Stated exercise »
All the data should be repeated exactly. Any image in it is left out.

Dataset section »

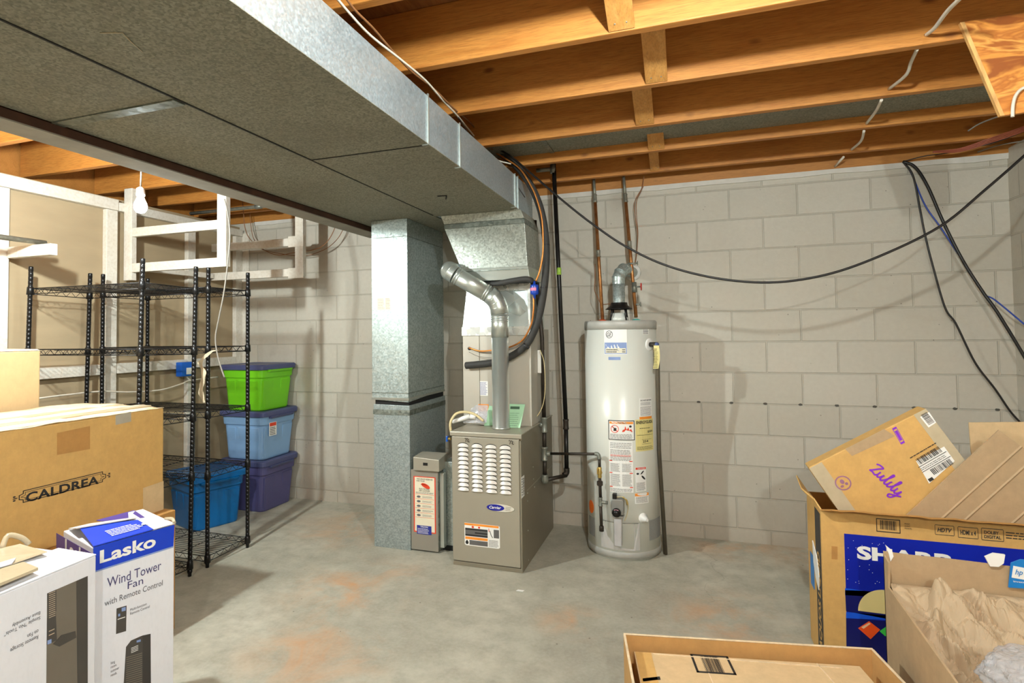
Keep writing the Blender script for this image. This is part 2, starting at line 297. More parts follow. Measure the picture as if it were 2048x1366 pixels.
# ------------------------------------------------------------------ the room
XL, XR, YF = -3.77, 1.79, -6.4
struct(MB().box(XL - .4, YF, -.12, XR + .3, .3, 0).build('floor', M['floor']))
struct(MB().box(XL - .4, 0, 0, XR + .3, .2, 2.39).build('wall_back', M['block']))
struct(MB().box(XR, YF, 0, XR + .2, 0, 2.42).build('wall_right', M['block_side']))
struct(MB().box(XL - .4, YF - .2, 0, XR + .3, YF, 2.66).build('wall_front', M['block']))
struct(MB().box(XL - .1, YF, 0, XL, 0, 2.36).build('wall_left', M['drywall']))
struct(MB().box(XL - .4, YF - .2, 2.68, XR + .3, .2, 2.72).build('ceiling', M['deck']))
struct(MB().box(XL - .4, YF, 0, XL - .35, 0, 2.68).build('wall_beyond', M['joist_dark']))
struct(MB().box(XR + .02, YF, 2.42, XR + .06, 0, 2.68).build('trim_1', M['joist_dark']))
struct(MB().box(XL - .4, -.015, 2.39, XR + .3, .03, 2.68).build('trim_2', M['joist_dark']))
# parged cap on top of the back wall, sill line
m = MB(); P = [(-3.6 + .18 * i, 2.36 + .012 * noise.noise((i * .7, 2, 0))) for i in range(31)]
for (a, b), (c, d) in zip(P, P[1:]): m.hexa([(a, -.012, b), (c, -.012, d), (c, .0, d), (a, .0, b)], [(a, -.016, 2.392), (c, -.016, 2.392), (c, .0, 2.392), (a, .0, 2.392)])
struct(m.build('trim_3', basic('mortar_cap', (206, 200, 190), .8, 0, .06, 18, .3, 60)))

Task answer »
Keep writing the Blender script for this image. This is part 2, starting at line 297. More parts follow. Measure the picture as if it were 2048x1366 pixels.
# ------------------------------------------------------------------ the room
XL, XR, YF = -3.77, 1.79, -6.4
struct(MB().box(XL - .4, YF, -.12, XR + .3, .3, 0).build('floor', M['floor']))
struct(MB().box(XL - .4, 0, 0, XR + .3, .2, 2.39).build('wall_back', M['block']))
struct(MB().box(XR, YF, 0, XR + .2, 0, 2.42).build('wall_right', M['block_side']))
struct(MB().box(XL - .4, YF - .2, 0, XR + .3, YF, 2.66).build('wall_front', M['block']))
struct(MB().box(XL - .1, YF, 0, XL, 0, 2.36).build('wall_left', M['drywall']))
struct(MB().box(XL - .4, YF - .2, 2.68, XR + .3, .2, 2.72).build('ceiling', M['deck']))
struct(MB().box(XL - .4, YF, 0, XL - .35, 0, 2.68).build('wall_beyond', M['joist_dark']))
struct(MB().box(XR + .02, YF, 2.42, XR + .06, 0, 2.68).build('trim_1', M['joist_dark']))
struct(MB().box(XL - .4, -.015, 2.39, XR + .3, .03, 2.68).build('trim_2', M['joist_dark']))
# parged cap on top of the back wall, sill line
m = MB(); P = [(-3.6 + .18 * i, 2.36 + .012 * noise.noise((i * .7, 2, 0))) for i in range(31)]
for (a, b), (c, d) in zip(P, P[1:]): m.hexa([(a, -.012, b), (c, -.012, d), (c, .0, d), (a, .0, b)], [(a, -.016, 2.392), (c, -.016, 2.392), (c, .0, 2.392), (a, .0, 2.392)])
struct(m.build('trim_3', basic('mortar_cap', (206, 200, 190), .8, 0, .06, 18, .3, 60)))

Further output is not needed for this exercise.